Bir de karamsarlığa, umutsuzluğa kapılanlar var. 1933’de Goebbels’in emriyle kitapları yakılan yüzlerce yazar arasında, Jack London, E. Hewingway, E.M. Remarque ile birlikte Stefan Zweig da vardı. Avusturyalı yazar Zweig, sürgün yaşadığı Brezilya’da intihar ederken şu notu bırakmıştı: “Bütün dostlarımı selamlarım! Hepsine uzun geceden sonra gelen tanın kızıllığını görmek nasip olsun.
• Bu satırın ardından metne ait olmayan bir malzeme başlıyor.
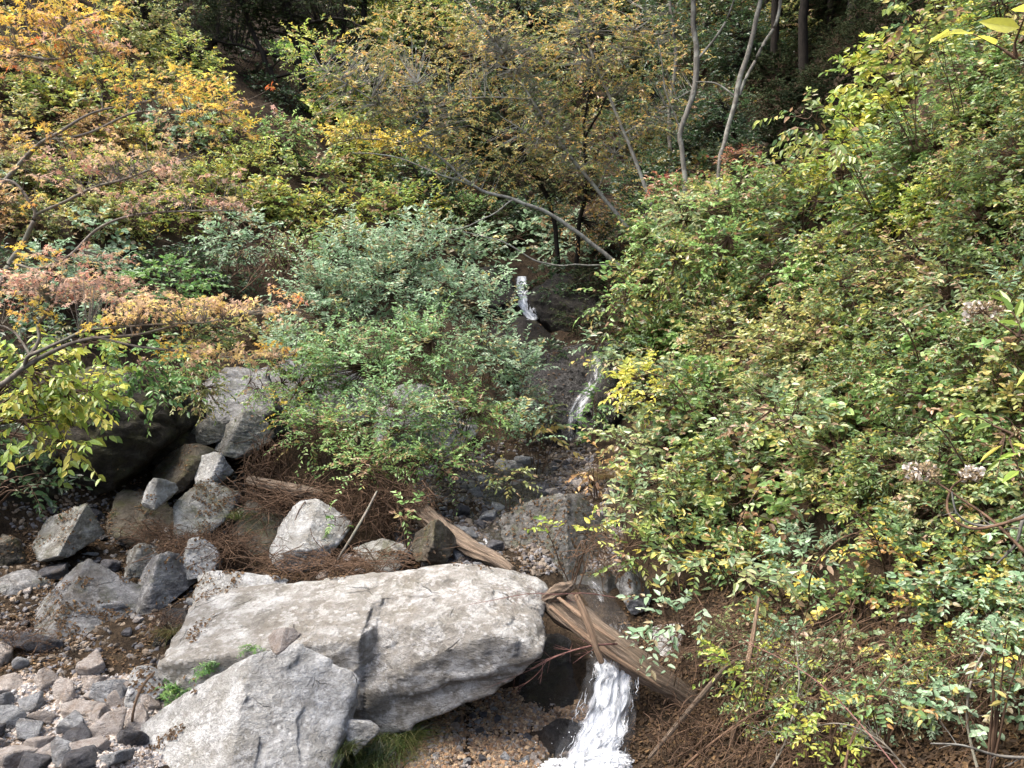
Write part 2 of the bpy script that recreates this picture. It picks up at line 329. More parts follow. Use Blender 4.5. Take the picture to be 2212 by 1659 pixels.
R_ = [
 ('boulder', 'mossy grey boulder at the left edge above the pebbles, streaked with leaf litter', [(22,1400),(70,1300),(130,1235),(190,1208),(240,1235),(270,1320),(262,1390),(200,1440),(110,1478),(40,1450)], 7.7, 1.2, 'blue', .5),
 ('boulder', 'rounded grey boulder with a pale flat top at the foot of the dark cliff', [(62,1180),(100,1110),(150,1088),(210,1092),(222,1120),(215,1165),(170,1200),(110,1220),(68,1210)], 9.0, .9, 'grey', .6),
 ('boulder', 'squat brownish grey boulder between two paler boulders on the left', [(228,1150),(232,1080),(265,1058),(340,1062),(368,1090),(365,1160),(300,1185),(240,1175)], 9.6, .8, 'brown', .5),
 ('boulder', 'tall upright angular boulder with whitish top, left of the twig heap', [(352,1080),(372,1040),(430,1033),(478,1048),(486,1090),(470,1140),(430,1172),(395,1178),(368,1130)], 9.3, .75, 'grey', .7),
 ('boulder', 'pale flat-topped block behind the tall upright boulder', [(398,1010),(420,990),(470,985),(492,1005),(485,1045),(440,1058),(405,1040)], 10.1, .7, 'slab', .7),
 ('boulder', 'grey sloping boulder behind the squat brownish one', [(312,1060),(330,1000),(360,972),(430,965),(440,1000),(400,1060),(340,1082)], 10.3, .9, 'brown', .7),
 ('boulder', 'dark boulder at the foot of the cliff, rearmost of the left group', [(295,950),(320,930),(380,935),(440,960),(400,985),(350,1005),(310,990)], 10.9, .9, 'cliff', .5),
 ('boulder', 'thin tan slab resting at the top of the left boulder group', [(405,945),(440,930),(505,928),(500,945),(440,962),(400,965)], 11.1, .6, 'grey', .9),
 ('boulder', 'blue grey slab lying left of the largest boulder', [(268,1300),(290,1255),(360,1215),(440,1205),(455,1240),(400,1290),(320,1325)], 8.3, .8, 'blue', .8),
 ('boulder', 'light mossy ledge of rock against the left end of the largest boulder', [(370,1310),(400,1265),(470,1243),(560,1248),(640,1262),(600,1290),(420,1330)], 7.9, .8, 'slab', .8),
 ('boulder', 'dark rugged rock under the mossy ledge', [(340,1380),(350,1330),(400,1320),(420,1380),(390,1440),(350,1420)], 7.6, .7, 'wet', .5),
 ('boulder', 'whitish pyramid shaped boulder among dead twigs behind the largest boulder', [(573,1200),(590,1150),(640,1085),(690,1078),(735,1110),(745,1160),(700,1220),(640,1242),(585,1235)], 8.9, .8, 'slab', .4),
 ('boulder', 'brown half buried boulder between the tall boulder and the twig heap', [(488,1200),(500,1120),(540,1070),(600,1090),(610,1150),(580,1215),(520,1230)], 9.3, .8, 'brown', .5),
 ('boulder', 'low flat grey rock right of the pyramid shaped boulder', [(745,1200),(770,1180),(830,1168),(880,1180),(890,1215),(820,1235),(755,1225)], 8.7, .6, 'grey', .7),
 ('boulder', 'blocky grey rock under the root mat beside the upper driftwood log', [(880,1190),(900,1150),(950,1135),(985,1160),(1000,1200),(950,1222),(890,1220)], 8.6, .6, 'brown', .5),
 ('boulder', 'small dark boulder cut off by the left edge below the cliff', [(-40,1200),(0,1150),(50,1170),(70,1215),(30,1245),(-30,1260)], 8.9, .8, 'brown', .5),
 ('boulder', 'flat dark slab half covered with leaves at the left edge', [(-60,1290),(0,1250),(80,1235),(120,1260),(60,1310),(-40,1330)], 8.4, .8, 'blue', .8),
 ('boulder', 'blue grey rock at the corner of the pebble bank below the mossy boulder', [(195,1510),(230,1478),(290,1468),(300,1500),(260,1530),(210,1528)], 6.6, .4, 'cool', .7),
 ('boulder', 'pale cracked stone between the pebbles and the fern', [(262,1500),(280,1455),(330,1440),(362,1462),(350,1500),(300,1525)], 6.7, .5, 'slab', .6),
 ('boulder', 'cream coloured stone at the top of the pebble bank', [(165,1478),(190,1460),(235,1462),(242,1480),(215,1498),(170,1495)], 6.8, .35, 'warm', .6),
 ('rock', 'small blue grey rock in the creek bed left of the upper cascade foot', [(1065,1022),(1080,1005),(1105,1003),(1122,1022),(1108,1036),(1078,1034)], 12.2, .6, 'slab', .7),
 ('rock', 'small rounded pale rock in the creek bed, topmost of its group', [(1112,1000),(1125,988),(1145,990),(1148,1005),(1130,1012)], 12.6, .4, 'slab', .7),
 ('rock', 'pale rock standing behind the dark wet rock in the creek', [(1128,1030),(1140,1015),(1165,1016),(1168,1036),(1145,1044)], 12.0, .4, 'slab', .7),
 ('rock', 'grey rock in the creek bed at the edge of the bush', [(1008,1060),(1020,1045),(1050,1040),(1058,1055),(1040,1068)], 11.3, .5, 'grey', .7),
 ('rock', 'dark wet rock in the middle of the creek bed', [(1150,1065),(1162,1047),(1195,1050),(1200,1068),(1175,1080)], 11.2, .5, 'dusk', .7),
 ('rock', 'low brown rock in the creek beside the driftwood', [(960,1085),(985,1070),(1020,1078),(1015,1095),(975,1100)], 10.8, .5, 'brown', .7),
 ('outcrop', 'grey rugged outcrop between the driftwood log and the right bank', [(1085,1190),(1100,1110),(1170,1060),(1260,1070),(1330,1150),(1360,1230),(1330,1290),(1200,1300),(1110,1250)], 8.9, 1.3, 'bed', .8),
 ('outcrop', 'grey rock shelf behind the waterfall lip above the log', [(1180,1330),(1200,1255),(1270,1215),(1350,1260),(1400,1340),(1390,1420),(1320,1410),(1230,1400)], 8.2, .9, 'bed', .8),
 ('outcrop', 'pale angular block on the right bank above the waterfall', [(1340,1290),(1345,1245),(1390,1235),(1412,1262),(1405,1310),(1365,1325)], 8.1, .5, 'blue', .5),
 ('outcrop', 'flat light grey rock right of the waterfall above the log', [(1370,1400),(1385,1362),(1450,1352),(1480,1378),(1440,1415),(1390,1425)], 7.6, .5, 'slab', .8),
 ('outcrop', 'black wet rock wall left of the waterfall under the largest boulder', [(1055,1520),(1060,1440),(1130,1380),(1220,1370),(1290,1420),(1300,1500),(1270,1560),(1180,1585),(1080,1570)], 7.35, .9, 'wet', .4),
 ('outcrop', 'low dark wet ledge at the foot of the waterfall', [(1140,1659),(1150,1590),(1210,1555),(1270,1570),(1260,1659),(1200,1690)], 6.75, .6, 'wet', .5),
 ('outcrop', 'dark wet rock right of the waterfall under the log', [(1370,1560),(1365,1440),(1430,1420),(1520,1480),(1540,1580),(1480,1640),(1390,1640)], 7.2, .8, 'brown', .4),
 ('outcrop', 'brown rock at the bottom edge right of the waterfall', [(1330,1659),(1380,1590),(1480,1560),(1580,1600),(1600,1700),(1400,1720),(1340,1700)], 6.5, .7, 'brown', .5),
 ('outcrop', 'sloping grey rock face seen through the bush, wide and low', [(430,930),(460,840),(560,790),(720,770),(800,830),(790,930),(640,960),(480,960)], 12.6, 1.4, 'blue', .8),
 ('outcrop', 'grey sloping rock face at the left end of the wide one, above the boulders', [(405,920),(425,830),(500,790),(590,800),(600,880),(540,935)], 11.6, 1.2, 'blue', .6),
 ('outcrop', 'pale jagged block between the sloping rock face and the boulders', [(440,960),(470,920),(560,915),(590,950),(540,985),(460,985)], 11.0, .9, 'grey', .7),
 ('boulder', 'small angular pale block left of the tall upright boulder', [(300,1080),(315,1050),(352,1045),(362,1075),(340,1098),(308,1098)], 9.2, .4, 'slab', .7),
 ('boulder', 'low grey block in front of the squat brownish boulder', [(255,1225),(275,1190),(340,1180),(372,1200),(350,1232),(280,1240)], 8.7, .5, 'grey', .7),
 ('boulder', 'broken grey block under the tall upright boulder', [(380,1225),(395,1185),(450,1172),(480,1195),(465,1235),(400,1245)], 8.6, .5, 'slab', .7),
 ('outcrop', 'pale rock face behind the lower middle of the bush', [(760,950),(800,880),(920,850),(1010,880),(1060,940),(980,985),(820,990)], 13.0, 1.2, 'slab', .8),
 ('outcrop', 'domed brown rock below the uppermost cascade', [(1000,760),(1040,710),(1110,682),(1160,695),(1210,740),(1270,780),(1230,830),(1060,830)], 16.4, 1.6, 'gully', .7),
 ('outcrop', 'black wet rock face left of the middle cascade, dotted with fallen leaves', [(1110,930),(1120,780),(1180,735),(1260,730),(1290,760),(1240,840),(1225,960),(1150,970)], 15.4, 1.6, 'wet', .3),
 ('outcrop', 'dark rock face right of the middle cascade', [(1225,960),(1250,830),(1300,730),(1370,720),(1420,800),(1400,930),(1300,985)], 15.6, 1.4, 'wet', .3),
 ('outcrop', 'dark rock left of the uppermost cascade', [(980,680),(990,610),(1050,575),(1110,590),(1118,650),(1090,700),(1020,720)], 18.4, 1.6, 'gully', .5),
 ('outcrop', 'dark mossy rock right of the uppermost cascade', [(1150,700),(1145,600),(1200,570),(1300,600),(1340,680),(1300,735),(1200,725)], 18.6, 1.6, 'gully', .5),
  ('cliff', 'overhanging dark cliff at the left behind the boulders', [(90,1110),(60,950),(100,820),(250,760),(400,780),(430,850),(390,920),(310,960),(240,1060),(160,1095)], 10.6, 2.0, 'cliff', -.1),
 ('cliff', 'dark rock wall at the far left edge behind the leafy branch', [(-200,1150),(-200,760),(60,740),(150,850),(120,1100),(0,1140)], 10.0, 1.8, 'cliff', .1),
 ('outcrop', 'grey rib of rock at the head of the left gully', [(395,930),(400,860),(430,815),(470,830),(475,900),(440,940)], 12.2, .8, 'blue', .3),
]
for nm, lb, ol, Y, th, mt, tp in R_:
    if nm in ('outcrop',) and Y > 8.8 or nm == 'cliff': Y = min(Y, float(hit(np.mean([p[0] for p in ol]), np.mean([p[1] for p in ol]))[0][1]) - (.5 if nm == 'outcrop' and Y > 14 else .1 if nm == 'outcrop' else -.2))
    big = max(np.ptp([p[0] for p in ol]), np.ptp([p[1] for p in ol]))
    boulder(nm, lb, nm, ol, Y, th, M[mt], top=tp, sub=6 if big > 60 else 4, rnd=40, rough=.075 if nm in ('outcrop', 'cliff') else .045, strata=.035 if nm in ('outcrop', 'cliff') else .022)

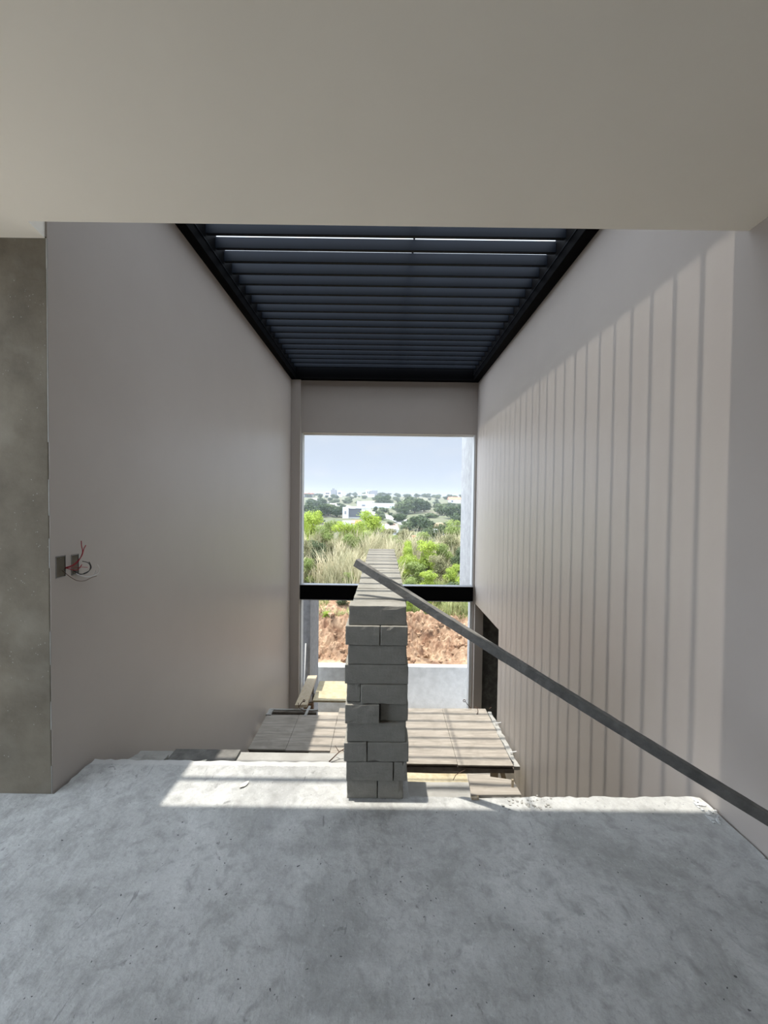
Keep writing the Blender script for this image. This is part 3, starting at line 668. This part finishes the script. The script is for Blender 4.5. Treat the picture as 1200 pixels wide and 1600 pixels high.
blades('dry_grass', M['straw'], 9000, (-5, 0.6, 13.0, 22), (0.35, 1.25), 0.010, 'tall straw coloured grass on the slope left of the stack', 3, dens=0.6)
blades('dry_grass', M['straw'], 3500, (-1, 6, 17.0, 25), (0.4, 1.3), 0.010, 'tall straw coloured grass behind the right-hand shrubs', 7, dens=0.6)
blades('green_grass', M['grass'], 14000, (0.2, 3.5, 11.3, 14.5), (0.05, 0.30), 0.007, 'short green and yellow grass above the soil bank on the right', 4, fz=soilz)
blades('green_grass', M['grass'], 3000, (-3.4, -0.6, 10.9, 14.0), (0.05, 0.22), 0.007, 'sparse green grass above the soil bank on the left', 5, fz=soilz, dens=1.1)
blades('green_grass', M['grass'], 500, (1.9, 2.7, 11.4, 12.2), (0.4, 0.7), 0.008, 'clump of taller green grass by the right jamb above the bank', 6, fz=soilz)

# shrubs: leaf clouds on stems
def leafcloud(n, lobes, size, seed, flat=0.5):
    rs = np.random.RandomState(seed); v = np.zeros((n*4, 3)); f = []
    wts = np.array([l[3]**2 for l in lobes]); wts = wts/wts.sum()
    idx = rs.choice(len(lobes), n, p=wts)
    d = rs.normal(size=(n, 3)); d /= np.linalg.norm(d, axis=1)[:, None]
    rr = rs.uniform(0.35, 1.0, n)**0.6*np.where(rs.uniform(size=n) < 0.25, rs.uniform(1.0, 1.5, n), 1.0)
    C = np.array([l[:3] for l in lobes])[idx]; R = np.array([l[3] for l in lobes])[idx]
    P = C + d*(R*rr)[:, None]*np.array([1, 1, 0.85])
    P[:, 2] = np.maximum(P[:, 2], 0.02)
    nrm = d + rs.normal(size=(n, 3))*flat; nrm /= np.linalg.norm(nrm, axis=1)[:, None]
    t1 = np.cross(nrm, rs.normal(size=(n, 3))); t1 /= np.linalg.norm(t1, axis=1)[:, None]; t2 = np.cross(nrm, t1)
    s = size*rs.uniform(0.6, 1.3, n)[:, None]
    v[0::4] = P - t1*s; v[1::4] = P + t2*s*0.5; v[2::4] = P + t1*s; v[3::4] = P - t2*s*0.5
    f = [(4*i, 4*i+1, 4*i+2, 4*i+3) for i in range(n)]
    return v.tolist(), f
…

Ben, her zamanki sabırsızlığımla önden gidiyorum”… Oysa, sürgünde de yapılacak işler vardı. Tarih, Thomas Mann ve oğlu Klaus Mann’dan Bertolt Brecht’e pek çok sanatçının Nazilere karşı verdiği mücadelenin tanığıdır.
Franco’nun diktatörlüğü ile sonlanan İspanyol İç Savaşı, Şilili şair Pablo Neruda’nın yaşamında radikal bir değişime neden olmuştur. İspanya’da konsolos olarak görev yapan şair, Paris’e geçerek Perulu şair Cesar Vallejo ile birlikte Franco faşizmine direnen Cumhuriyetçiler için çalışan bir yardım örgütü kurar. Uzun yıllar Avrupa’da siyasi göçmen olarak yaşayan şair, 1969’da Şili Komünist Partisi’nin Cumhurbaşkanı adayı olur ve sonra yerini Salvador Allende’ye bırakır… İspanyol İç Savaşı’ndan etkilenen bir başka sanatçı da Pablo Picasso’dur. Savaşı tüm dehşeti ile yansıtan “Guernica” tablosunu ve ünlü ‘barış güvercini’ni anımsamayan var mı? Nâzım, Neruda, Picasso, Miro, Calder, Teodorakis ve diğer aydınlar sanatlarını barış için seferber ederken, bazıları da Paris’te Vichy hükümetinin balolarında dans ediyordu. Bugün de saraylara kabul edilmeyi marifet sanan sanatçılar yok mu?... Haydi, “Barış için dizeler”den bir dize ile bitirelim:

“İyi savaşlar sayın seyirciler, devam edin seyirci kalmaya”.